Manoel Wenceslau Leite de Barros nasceu no Beco da Marinha, beira do Rio Cuiabá, em 1916. Mudou-se para Corumbá, onde se fixou de tal forma que virou corumbaense. Vive em Campo Grande e é advogado, fazendeiro e poeta. Escreveu seu primeiro poema aos 19 anos, mas sua revelação poética ocorreu aos 13 anos de idade quando aluno do Colégio São José dos Irmãos Maristas, Rio de Janeiro. "Prêmio Orlando Dantas" em 1960, conferido pela Academia Brasileira de Letras ao livro "Compêndio para Uso dos Pássaros". Em 1969 recebeu o Prêmio da Fundação Cultural do Distrito Federal pela obra "Gramática Expositiva do Chão" e, em 1997 o "Livro Sobre Nada" recebeu um prêmio de âmbito nacional.
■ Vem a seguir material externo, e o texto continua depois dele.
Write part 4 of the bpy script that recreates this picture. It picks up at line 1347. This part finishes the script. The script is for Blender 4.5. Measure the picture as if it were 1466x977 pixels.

Foi também contemplado com o BRAVO! Bradesco Prime de Cultura, em 25/10/2010.

A poesia de Manoel é portadora de uma voz terna e íntima, de uma nudez sacra sobre o menino que “pegou um olhar de pássaro” e se fez um criador a seu modo, batizando livremente o que era inteiramente novo ao seu redor. Isto representa o alumbramento da criança universal no momento das descobertas e quando as vivências são límpidas e claras como a poesia deste brasileiro. Pode-se afirmar que ele começa também aí a sua criação poética, o seu mundo de todos os objetos e coisas de todos os dias e que somente sob a objetiva invisível da poesia podem ser fruídos. Assim, a palavra inaugurada na boca abençoada de um menino-poesia o encanta e conosco ele a partilha “Por viver muitos anos dentro do mato/moda ave/O menino pegou um olhar de pássaro —/Contraiu visão fontana”.
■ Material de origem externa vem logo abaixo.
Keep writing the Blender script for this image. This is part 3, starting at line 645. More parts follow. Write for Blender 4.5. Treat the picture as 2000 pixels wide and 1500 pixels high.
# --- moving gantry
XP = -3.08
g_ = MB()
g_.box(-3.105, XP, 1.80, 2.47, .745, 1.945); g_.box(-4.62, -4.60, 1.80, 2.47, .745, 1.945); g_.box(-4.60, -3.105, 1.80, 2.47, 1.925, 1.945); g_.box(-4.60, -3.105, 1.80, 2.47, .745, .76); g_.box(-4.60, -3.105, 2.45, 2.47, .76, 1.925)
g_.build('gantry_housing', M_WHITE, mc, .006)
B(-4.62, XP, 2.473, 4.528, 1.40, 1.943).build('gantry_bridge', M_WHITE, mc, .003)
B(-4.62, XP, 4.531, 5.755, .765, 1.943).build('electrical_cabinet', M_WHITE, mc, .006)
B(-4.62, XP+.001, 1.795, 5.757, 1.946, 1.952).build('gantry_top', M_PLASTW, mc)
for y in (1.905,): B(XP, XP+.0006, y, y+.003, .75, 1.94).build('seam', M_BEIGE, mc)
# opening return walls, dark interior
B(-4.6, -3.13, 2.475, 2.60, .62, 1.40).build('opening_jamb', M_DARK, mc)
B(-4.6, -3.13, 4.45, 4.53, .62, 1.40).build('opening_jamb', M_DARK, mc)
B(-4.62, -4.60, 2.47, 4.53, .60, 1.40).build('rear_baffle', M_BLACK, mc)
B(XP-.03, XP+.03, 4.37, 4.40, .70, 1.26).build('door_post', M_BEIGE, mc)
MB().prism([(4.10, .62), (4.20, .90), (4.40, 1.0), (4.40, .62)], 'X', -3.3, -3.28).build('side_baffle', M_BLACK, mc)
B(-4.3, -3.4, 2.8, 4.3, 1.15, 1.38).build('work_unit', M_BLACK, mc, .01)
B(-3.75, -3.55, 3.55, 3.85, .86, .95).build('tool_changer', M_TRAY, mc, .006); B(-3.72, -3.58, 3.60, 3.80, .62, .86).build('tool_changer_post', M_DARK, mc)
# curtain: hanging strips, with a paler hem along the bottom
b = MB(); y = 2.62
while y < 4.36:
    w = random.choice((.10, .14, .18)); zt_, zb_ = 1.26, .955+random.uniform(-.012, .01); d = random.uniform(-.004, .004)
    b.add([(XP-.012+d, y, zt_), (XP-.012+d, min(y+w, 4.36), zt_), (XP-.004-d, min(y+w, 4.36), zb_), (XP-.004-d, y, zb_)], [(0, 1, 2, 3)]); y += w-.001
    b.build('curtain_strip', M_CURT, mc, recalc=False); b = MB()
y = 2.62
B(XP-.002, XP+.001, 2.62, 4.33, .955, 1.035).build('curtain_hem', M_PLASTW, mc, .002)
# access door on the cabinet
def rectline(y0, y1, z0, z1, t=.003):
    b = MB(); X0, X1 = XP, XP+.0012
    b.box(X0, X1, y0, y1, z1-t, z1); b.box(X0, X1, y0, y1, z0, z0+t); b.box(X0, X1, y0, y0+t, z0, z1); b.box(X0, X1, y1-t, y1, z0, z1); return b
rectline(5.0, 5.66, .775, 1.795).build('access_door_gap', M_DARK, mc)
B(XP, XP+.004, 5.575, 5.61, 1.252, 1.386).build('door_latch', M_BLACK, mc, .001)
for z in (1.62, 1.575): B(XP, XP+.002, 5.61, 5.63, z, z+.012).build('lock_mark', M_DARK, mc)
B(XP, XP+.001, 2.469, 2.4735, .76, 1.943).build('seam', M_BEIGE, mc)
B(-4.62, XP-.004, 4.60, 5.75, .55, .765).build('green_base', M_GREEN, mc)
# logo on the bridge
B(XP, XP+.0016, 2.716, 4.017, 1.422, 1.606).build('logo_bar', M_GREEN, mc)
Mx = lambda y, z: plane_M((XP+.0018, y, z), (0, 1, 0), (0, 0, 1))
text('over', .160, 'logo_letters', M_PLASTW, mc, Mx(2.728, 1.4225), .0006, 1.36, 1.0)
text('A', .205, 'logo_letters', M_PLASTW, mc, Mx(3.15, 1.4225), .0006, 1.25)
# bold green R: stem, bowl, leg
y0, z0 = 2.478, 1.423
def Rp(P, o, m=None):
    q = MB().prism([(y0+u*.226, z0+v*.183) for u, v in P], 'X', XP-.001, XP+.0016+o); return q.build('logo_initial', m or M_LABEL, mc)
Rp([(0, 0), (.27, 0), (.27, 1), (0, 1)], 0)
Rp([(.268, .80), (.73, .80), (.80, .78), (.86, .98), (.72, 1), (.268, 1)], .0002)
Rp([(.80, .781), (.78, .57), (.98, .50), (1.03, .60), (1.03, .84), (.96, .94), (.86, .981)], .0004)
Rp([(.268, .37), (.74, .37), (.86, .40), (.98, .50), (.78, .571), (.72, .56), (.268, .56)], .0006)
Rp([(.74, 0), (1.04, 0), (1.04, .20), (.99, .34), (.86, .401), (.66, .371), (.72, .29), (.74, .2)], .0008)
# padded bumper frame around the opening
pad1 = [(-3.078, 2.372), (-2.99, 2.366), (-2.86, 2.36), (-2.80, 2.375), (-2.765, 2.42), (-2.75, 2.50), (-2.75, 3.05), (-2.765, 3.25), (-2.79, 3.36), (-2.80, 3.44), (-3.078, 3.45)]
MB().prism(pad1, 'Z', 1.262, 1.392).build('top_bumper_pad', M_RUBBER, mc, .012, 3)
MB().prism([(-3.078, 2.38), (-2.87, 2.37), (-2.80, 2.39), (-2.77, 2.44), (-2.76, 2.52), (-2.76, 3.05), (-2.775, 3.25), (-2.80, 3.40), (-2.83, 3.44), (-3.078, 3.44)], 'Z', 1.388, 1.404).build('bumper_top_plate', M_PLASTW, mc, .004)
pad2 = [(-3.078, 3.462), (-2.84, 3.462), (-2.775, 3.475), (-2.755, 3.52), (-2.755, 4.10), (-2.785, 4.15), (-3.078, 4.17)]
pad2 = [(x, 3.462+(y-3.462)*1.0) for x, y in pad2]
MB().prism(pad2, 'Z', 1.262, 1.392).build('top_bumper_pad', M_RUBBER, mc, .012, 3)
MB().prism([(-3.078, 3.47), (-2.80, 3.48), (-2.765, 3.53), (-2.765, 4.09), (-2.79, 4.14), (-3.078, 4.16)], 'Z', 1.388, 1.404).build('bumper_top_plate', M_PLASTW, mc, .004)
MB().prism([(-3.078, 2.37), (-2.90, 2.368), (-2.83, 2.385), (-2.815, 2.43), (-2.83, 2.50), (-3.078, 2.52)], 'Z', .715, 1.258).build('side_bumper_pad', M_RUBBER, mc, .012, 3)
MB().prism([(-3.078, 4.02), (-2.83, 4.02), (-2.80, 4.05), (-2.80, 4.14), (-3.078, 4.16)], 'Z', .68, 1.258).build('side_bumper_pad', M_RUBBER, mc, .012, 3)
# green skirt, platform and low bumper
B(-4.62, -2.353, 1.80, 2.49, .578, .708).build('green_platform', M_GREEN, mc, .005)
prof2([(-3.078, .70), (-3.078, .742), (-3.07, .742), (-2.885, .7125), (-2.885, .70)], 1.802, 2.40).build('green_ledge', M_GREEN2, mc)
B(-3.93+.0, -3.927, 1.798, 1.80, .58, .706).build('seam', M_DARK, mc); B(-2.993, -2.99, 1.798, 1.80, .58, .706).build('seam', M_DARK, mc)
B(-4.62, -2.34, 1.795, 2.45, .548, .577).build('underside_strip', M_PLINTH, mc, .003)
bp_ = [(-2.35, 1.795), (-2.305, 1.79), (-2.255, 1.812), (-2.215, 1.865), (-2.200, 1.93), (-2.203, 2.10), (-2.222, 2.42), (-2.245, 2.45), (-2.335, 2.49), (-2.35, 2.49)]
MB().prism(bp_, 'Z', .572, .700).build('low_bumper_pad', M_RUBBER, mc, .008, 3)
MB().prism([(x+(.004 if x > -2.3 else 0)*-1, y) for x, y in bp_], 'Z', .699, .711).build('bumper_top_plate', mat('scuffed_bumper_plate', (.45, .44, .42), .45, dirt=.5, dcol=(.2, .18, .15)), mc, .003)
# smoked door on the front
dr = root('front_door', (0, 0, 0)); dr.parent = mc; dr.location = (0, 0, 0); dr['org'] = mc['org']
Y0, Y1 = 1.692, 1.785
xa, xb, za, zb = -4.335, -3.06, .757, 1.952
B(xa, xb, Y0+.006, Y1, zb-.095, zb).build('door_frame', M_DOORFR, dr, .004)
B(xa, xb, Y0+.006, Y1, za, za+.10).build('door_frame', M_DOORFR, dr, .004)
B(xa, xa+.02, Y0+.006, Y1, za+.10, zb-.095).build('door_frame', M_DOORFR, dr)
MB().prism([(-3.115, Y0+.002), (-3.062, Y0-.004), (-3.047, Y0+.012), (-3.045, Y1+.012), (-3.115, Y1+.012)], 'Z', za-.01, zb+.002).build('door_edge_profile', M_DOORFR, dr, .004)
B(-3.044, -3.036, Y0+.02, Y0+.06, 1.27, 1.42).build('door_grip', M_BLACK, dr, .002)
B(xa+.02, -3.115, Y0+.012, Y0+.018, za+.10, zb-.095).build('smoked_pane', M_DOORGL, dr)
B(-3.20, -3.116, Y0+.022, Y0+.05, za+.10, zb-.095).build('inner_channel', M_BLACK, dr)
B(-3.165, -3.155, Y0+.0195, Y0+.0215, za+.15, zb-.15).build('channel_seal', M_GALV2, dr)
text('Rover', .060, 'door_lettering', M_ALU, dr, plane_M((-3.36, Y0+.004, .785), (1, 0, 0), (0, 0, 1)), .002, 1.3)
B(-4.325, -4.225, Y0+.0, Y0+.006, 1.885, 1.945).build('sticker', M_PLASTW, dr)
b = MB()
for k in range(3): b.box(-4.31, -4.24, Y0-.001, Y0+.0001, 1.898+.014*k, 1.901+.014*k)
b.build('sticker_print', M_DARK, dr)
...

Não sei se o modismo do “se achar” que se usa por toda parte nasceu com Manoel de Barros. O que sei é que estou me achando por haver encontrado o poema Se achante onde um caranguejo personifica o tipo que se julga, se orgulha e até, às vezes, inocentemente, é uma espécie engraçada de Narciso ou bicho empalhado. Afinal, depois de se achar flor, o caranguejo se vê recolhido à sua insignificância de mangue. “Era um caranguejo muito se achante./Ele se achava idôneo para flor”.

O que não falta mesmo neste mundo de tantos leitores e poucos escritores são os se achantes para fazer beicinho para uma poesia assim com gosto de vida, de manhã de sol, de amor pela natureza e de olhos acesos para todas as manifestações do ser, do existir em existindo.
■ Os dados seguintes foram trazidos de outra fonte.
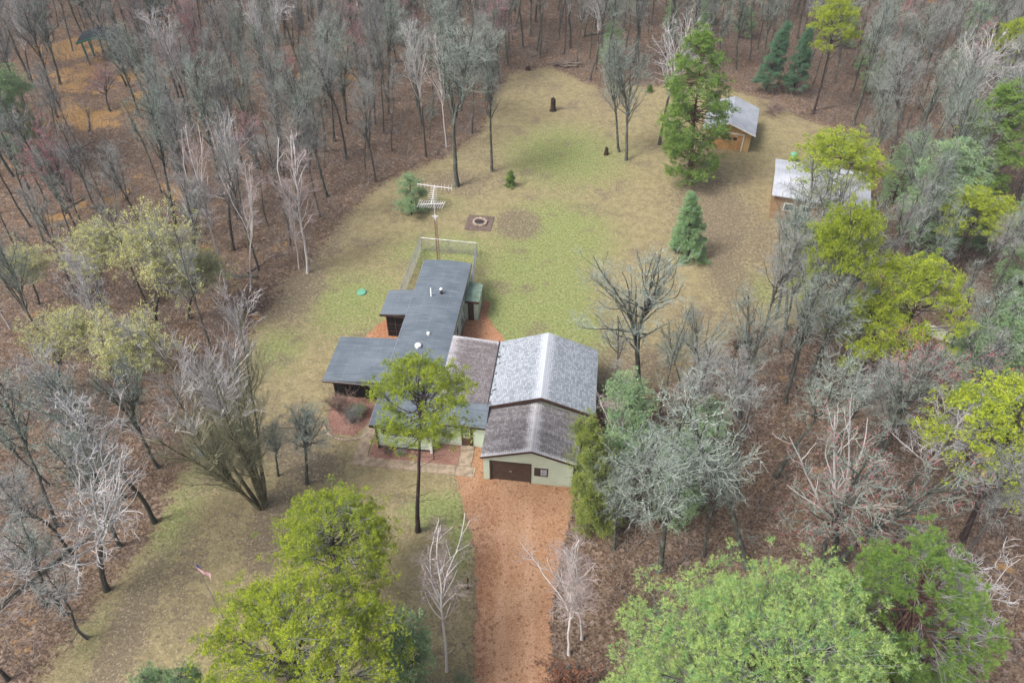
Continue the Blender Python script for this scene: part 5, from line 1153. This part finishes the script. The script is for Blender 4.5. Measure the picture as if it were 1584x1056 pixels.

Quanta dificuldade encontramos com as palavras quando desejamos dizer algo sobre a sensualidade e a sexualidade, pois Manoel encontrou uma maneira de fazer inveja a escritores e estudiosos da linguagem. Quem diria melhor do que o poeta sobre as descobertas da masturbação em versos narrativos nos quais conversa animadamente com o possível leitor de seu poema Parrede! ? “Quando eu estudava no colégio, interno,/Eu fazia pecado solitário./Um padre me pegou fazendo./- Corrumbá, no parrrede!/Meu castigo era ficar em pé defronte a uma parede e/decorar 50 linhas de um livro”.

Em Sonata ao luar, o poeta demonstra conhecimento do mundo novo da tecnologia, mas celebra o velho método de amar, desse amor que fala baixinho a doce e popular linguagem que extasia. Até mesmo o nome do cachorro é indicador da alma desprendida do povo simples que não costuma batizar um animalzinho doméstico de maneira que ele passe a ser como o caranguejo se achante. A coloquialidade dos versos parece indicar que o cão adivinhasse o pensamento do dono e ali estivesse à disposição e consciente daquela necessidade que tem o personagem do poema de estar com Maria. A palavra de tal forma é utilizada a conseguir espraiar o luar de tênue azulado por sobre os versos e arrancar do leitor um suspiro de quem espera a lua artear: “Sombra Boa não tinha e-mail./Escreveu um bilhete:/Maria me espera debaixo do ingazeiro/quando a lua tiver arta”./Amarrou o bilhete no pescoço do cachorro/e atiçou:/Vai, Ramela passa!”

A capacidade poética de Manoel de Barros mostra-se extraordinária. Tudo se personifica em sua lira mágica: o caranguejo, a lesma, o Ramela, o vento e a garça. Ah, como gostei tanto de encontrar outro poeta que canta as garças, pois garças são de uma beleza que enfeita o mundo de azul, branco, ouro do sol e ternura de asas.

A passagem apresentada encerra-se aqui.